И я предпочитаю оставаться на стороне Иова, избравшего вопросы, а не ответы, молчание, а не речь. Иов так никогда и не понял своей трагедии, которая, в конце концов, была трагедией индивидуума, преданного Богом. Когда тебя предают тебе подобные, это еще страшнее. Однако молчание этого одинокого и побежденного человека длилось три дня и три ночи, и только потом, когда он отождествил себя со своим страданьем, он подумал, что получил право вопрошать Бога. Перед лицом Иова наше молчание должно было бы длиться все предстоящие века. И вы осмеливаетесь говорить от имени вашего знания? Осмеливаетесь сказать: я знаю? Вот как и вот почему жертвы были жертвами и палачи палачами? Осмеливаетесь объяснять агонию и страх, самоотречение ради веры и самую веру шести миллионов, каждого из которых зовут Иов? Кто же вы, чтобы их судить?
Мой друг, мужчина во цвете лет, просидел ночь над записями рассказов о Катастрофе только одного Варшавского гетто; наутро он посмотрел в зеркало и увидел там незнакомца: его волосы поседели. Другой потерял не молодость — он потерял рассудок. Он погрузился в прошлое и остался там по сей день. Иногда я навещаю его в больнице, мы смотрим друг на друга и молчим. Однажды он очнулся и сказал:
— Может быть, надо было бы научиться плакать.
Я должен был бы завидовать ученым и мыслителям, похваляющимся тем, что они поняли трагедию всего народа; я же не могу объяснить себе даже трагедию одного из сынов этого народа, любого, какого ни возьмешь.

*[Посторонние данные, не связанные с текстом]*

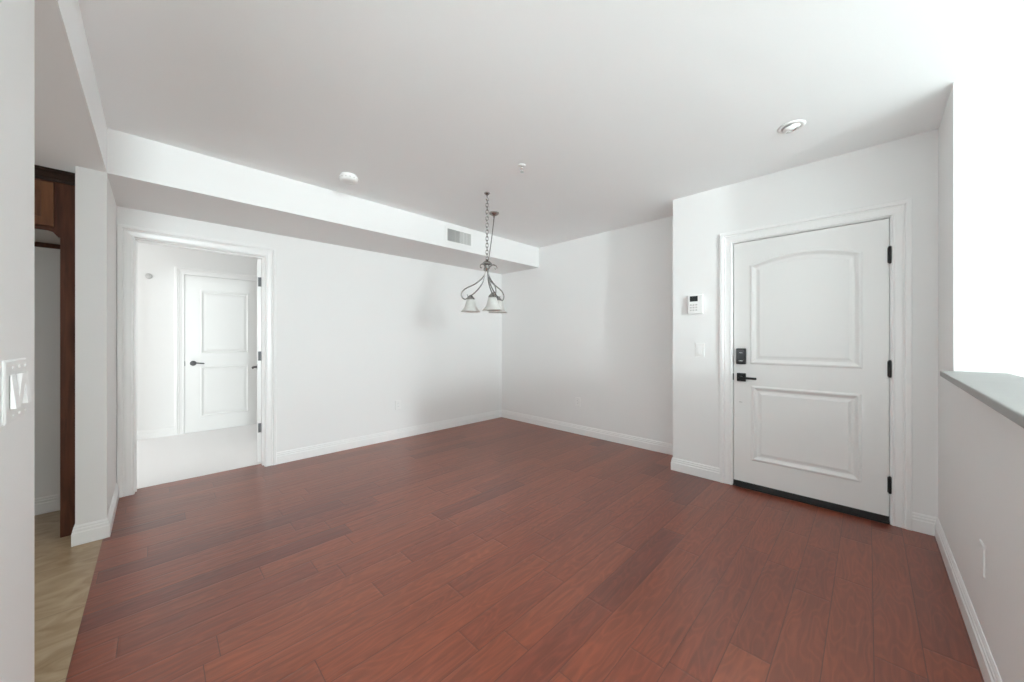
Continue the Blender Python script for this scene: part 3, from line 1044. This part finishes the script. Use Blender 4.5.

Я ничего не имею против вопросов, которые они ставят: это ценные вопросы. Более того, только они и ценны. Отвернуться от них — значит изменить своему долгу, потерять единственный шанс на то, что когда-нибудь мы сможем жить настоящей жизнью. Я восстаю против их ответов, все равно, на чем бы они ни основывались. Я утверждаю, что никаких ответов нет. Может быть, в каждой из их диссертаций содержится частица правды, но все они вместе остаются ниже и вне того, что было правдой в эпоху ночи. События того времени не подчинялись никаким законам и никакие законы оттуда не проистекают. Материя, которую теперь изучают, состоит из смерти и тайны, она ускользает из рук, она несется быстрее, чем наше понимание, она везде и нигде. Ответы только усложняют вопрос: мысли и слова в конце концов должны натолкнуться на стену, которая выше неба, на нескончаемую стену человеческих тел.